The scheme would see the company and its subsidiaries operate under a holding company. "It's not an attempt at privatization," said Courneya.

"What we are really trying to do is allow ourselves to participate in real business."

The holding company would allow the power corporation to invest in projects such as the Taltson River hydro expansion, said Courneya.

Currently, the company must seek regulatory approval from the public utilities board for any new business ventures.

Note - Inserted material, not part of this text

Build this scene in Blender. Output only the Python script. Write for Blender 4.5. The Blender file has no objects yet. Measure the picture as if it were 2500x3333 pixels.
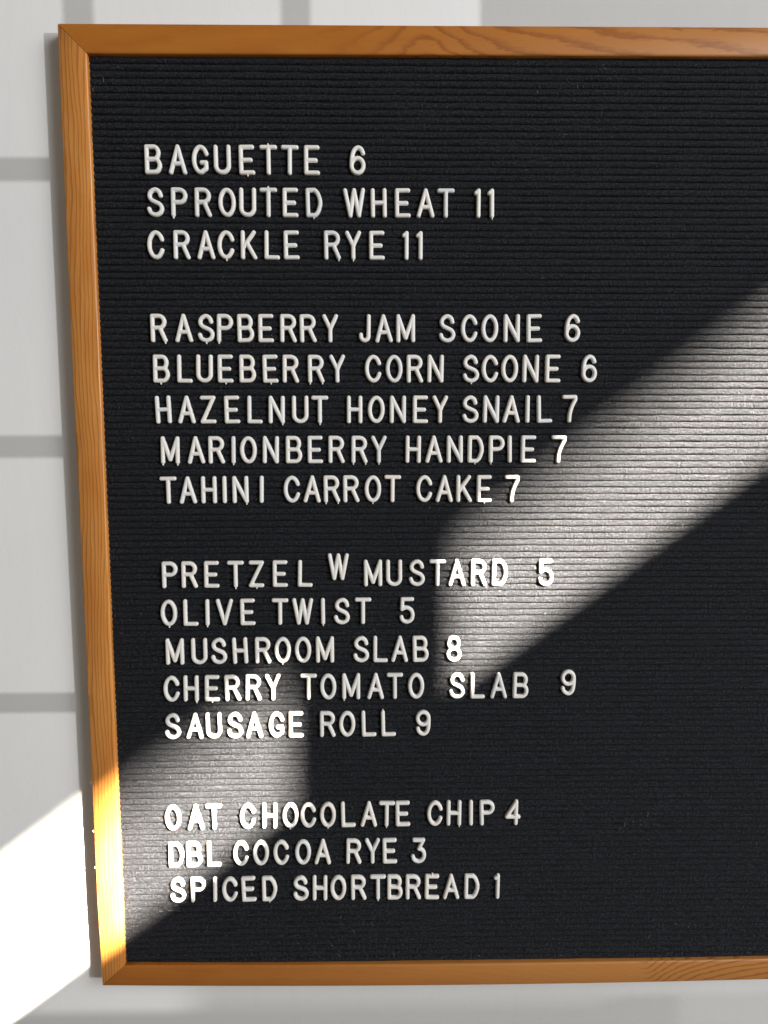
import bpy, bmesh, math, random
import numpy as np
from mathutils import Matrix, Vector

SC = bpy.context.scene
COL = SC.collection
rnd = random.Random(7)
MM = 0.001

# ------------------------------------------------------------------ camera
CAM_D = 0.74154726                      # metres from the felt to the lens
PITCH, YAW, ROLL = 0.10228606, 0.01148394, 0.00436838
def camera():
    fw = Vector((math.sin(YAW) * math.cos(PITCH), math.cos(YAW) * math.cos(PITCH), -math.sin(PITCH)))
    r = Vector((math.cos(YAW), -math.sin(YAW), 0))
    dn = fw.cross(r)
    c, s = math.cos(ROLL), math.sin(ROLL)
    r, dn = r * c + dn * s, dn * c - r * s
    m = Matrix((r, -dn, -fw)).transposed().to_4x4()
    m.translation = Vector((0, -CAM_D, 0))
    cd = bpy.data.cameras.new('camera')
    cd.sensor_fit = 'AUTO'; cd.sensor_width = 36.0
    cd.lens = 2504 / 3333 * 36.0
    cd.clip_start = 0.01; cd.clip_end = 100
    o = bpy.data.objects.new('camera', cd); o.matrix_world = m
    COL.objects.link(o); SC.camera = o
camera()

# ------------------------------------------------------------------ light
W = bpy.data.worlds.new('World'); SC.world = W; W.use_nodes = True
bg = W.node_tree.nodes['Background']
bg.inputs['Color'].default_value = (1.0, 0.90, 0.74, 1); bg.inputs['Strength'].default_value = 0.155

SUN_DIR = Vector((-1.0, 1.0, -0.75)).normalized()       # low sun through the side window
GLINT_DIR = Vector((-1.06, 1.0, -0.12)).normalized()       # level light thrown back by the building opposite
SUN_DIST, GLINT_DIST = 14.0, 5.0
SUN_AIM, GLINT_AIM = Vector((0.02, 0.0, -0.24)), Vector((0.0, 0.0, -0.12))
SUN_POS = SUN_AIM - SUN_DIR * SUN_DIST
GLINT_POS = GLINT_AIM - GLINT_DIR * GLINT_DIST
def spot(name, pos, aim, power, radius, half, color):
    d = bpy.data.lights.new(name, 'SPOT'); d.energy = power; d.shadow_soft_size = radius
    d.spot_size = 2 * half; d.spot_blend = 0.08; d.color = color
    o = bpy.data.objects.new(name, d); o.location = pos
    o.rotation_euler = (aim - pos).to_track_quat('-Z', 'Y').to_euler(); COL.objects.link(o)
spot('low_sun', SUN_POS, SUN_AIM, 345000, 0.0190, math.atan(0.72 / SUN_DIST), (1.0, 0.89, 0.72))
spot('reflected_sun', GLINT_POS, GLINT_AIM, 420, 0.003, math.atan(0.95 / GLINT_DIST), (1.0, 0.99, 0.98))
def area(name, pos, aim, power, sx, sy, color):
    d = bpy.data.lights.new(name, 'AREA'); d.shape = 'RECTANGLE'; d.size = sx; d.size_y = sy; d.energy = power; d.color = color
    o = bpy.data.objects.new(name, d); o.location = pos
    o.rotation_euler = (Vector(aim) - Vector(pos)).to_track_quat('-Z', 'Z').to_euler(); COL.objects.link(o)
area('window_daylight', (3.2, -2.75, 1.55), (0, 0, -0.1), 130, 2.0, 2.2, (0.95, 0.985, 1.0))

SC.render.engine = 'CYCLES'
SC.view_settings.view_transform = 'Standard'; SC.view_settings.look = 'None'
SC.view_settings.exposure = 0.12; SC.view_settings.gamma = 1.0; SC.view_settings.use_curve_mapping = False
SC.cycles.max_bounces = 6; SC.cycles.use_denoising = True; SC.cycles.denoising_prefilter = 'ACCURATE'; SC.cycles.use_light_tree = False; SC.cycles.sample_clamp_indirect = 4.0

# ------------------------------------------------------------------ helpers
def mesh_obj(name, verts, faces, mat, parent=None, smooth=True, label=None, cat=None, group=None, kind=None):
    me = bpy.data.meshes.new(name); me.from_pydata(verts, [], faces); me.update()
    if smooth: me.polygons.foreach_set('use_smooth', [True] * len(me.polygons))
    if mat: me.materials.append(mat)
    o = bpy.data.objects.new(name, me); COL.objects.link(o)
    tag(o, label, cat, group, kind)
    if parent: o.parent = parent
    return o
def tag(o, label=None, cat=None, group=None, kind=None):
    for k, v in (('label', label), ('category', cat), ('group', group), ('kind', kind)):
        if v: o[k] = v
def box(vs, fs, x0, x1, y0, y1, z0, z1):
    b = len(vs)
    vs += [(x, y, z) for x in (x0, x1) for y in (y0, y1) for z in (z0, z1)]
    fs += [tuple(b + i for i in f) for f in ((0, 1, 3, 2), (4, 6, 7, 5), (0, 4, 5, 1), (2, 3, 7, 6), (0, 2, 6, 4), (1, 5, 7, 3))]

class NT:
    """small helper round a node tree"""
    def __init__(s, name):
        s.m = bpy.data.materials.new(name); s.m.use_nodes = True
        s.t = s.m.node_tree; s.b = s.t.nodes['Principled BSDF']
    def n(s, typ, ins=None, **kw):
        nd = s.t.nodes.new(typ)
        for k, v in kw.items(): setattr(nd, k, v)
        for k, v in (ins or {}).items(): s.set(nd.inputs[k], v)
        return nd
    def set(s, sock, v):
        if isinstance(v, bpy.types.NodeSocket): s.t.links.new(v, sock)
        else: sock.default_value = v
    def math(s, op, a, b=0.0, c=0.0):
        nd = s.n('ShaderNodeMath', operation=op)
        for i, v in enumerate((a, b, c)): s.set(nd.inputs[i], v)
        return nd.outputs[0]
    def noise(s, vec, scale, detail=3, rough=0.5):
        nd = s.n('ShaderNodeTexNoise', {'Vector': vec, 'Scale': scale, 'Detail': detail, 'Roughness': rough}); return nd.outputs['Fac']
    def ramp(s, fac, stops):
        nd = s.n('ShaderNodeValToRGB', {'Fac': fac}); e = nd.color_ramp.elements
        while len(e) < len(stops): e.new(0.5)
        for el, (p, c) in zip(e, stops): el.position = p; el.color = c if len(c) == 4 else (*c, 1)
        return nd.outputs['Color']
    def mapping(s, vec, scale=(1, 1, 1), loc=(0, 0, 0), rot=(0, 0, 0)):
        return s.n('ShaderNodeMapping', {'Vector': vec, 'Scale': scale, 'Location': loc, 'Rotation': rot}).outputs[0]
    def mix(s, fac, a, b, blend='MIX'):
        nd = s.n('ShaderNodeMix', data_type='RGBA', blend_type=blend)
        s.set(nd.inputs[0], fac); s.set(nd.inputs[6], a); s.set(nd.inputs[7], b); return nd.outputs[2]
    def bump(s, h, strength, dist):
        return s.n('ShaderNodeBump', {'Height': h, 'Strength': strength, 'Distance': dist}).outputs[0]
    def P(s, **kw):
        for k, v in kw.items(): s.set(s.b.inputs[k.replace('_', ' ')], v)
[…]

As well, it is not allowed to borrow more than three times its equity level, which is estimated at $85 million.

While the legislation is still in the conceptual stage, reaction to the "exploratory" presentation made to the Standing committee on Governance and Economic Development Oct. 31 was mixed.

"I see this as being another legislative piece of equipment that the power corporation will be able to use to distance itself from government (and) put it under another shade of darkness from the public," said Tu Nedhe MLA Bobby Villeneuve.

Great Slave MLA Bill Braden called the initiative "long overdue", but tempered his enthusiasm with cautious optimism.

"For us to undertake larger-scale development, we're going to need this kind of structure," he said. "But I want to get an independent view of this restructuring."

David Krutko, minister responsible for the power corporation, spoke in favour of the restructuring scheme.

"At the end of the day, we have to generate more revenues to deliver power to communities that's economically viable," said Krutko.

The restructuring could fast-track projects to deliver hydro power to mines and the Mackenzie Gas Project. "And in order to remain viable, we can't just rely on 40,000 people."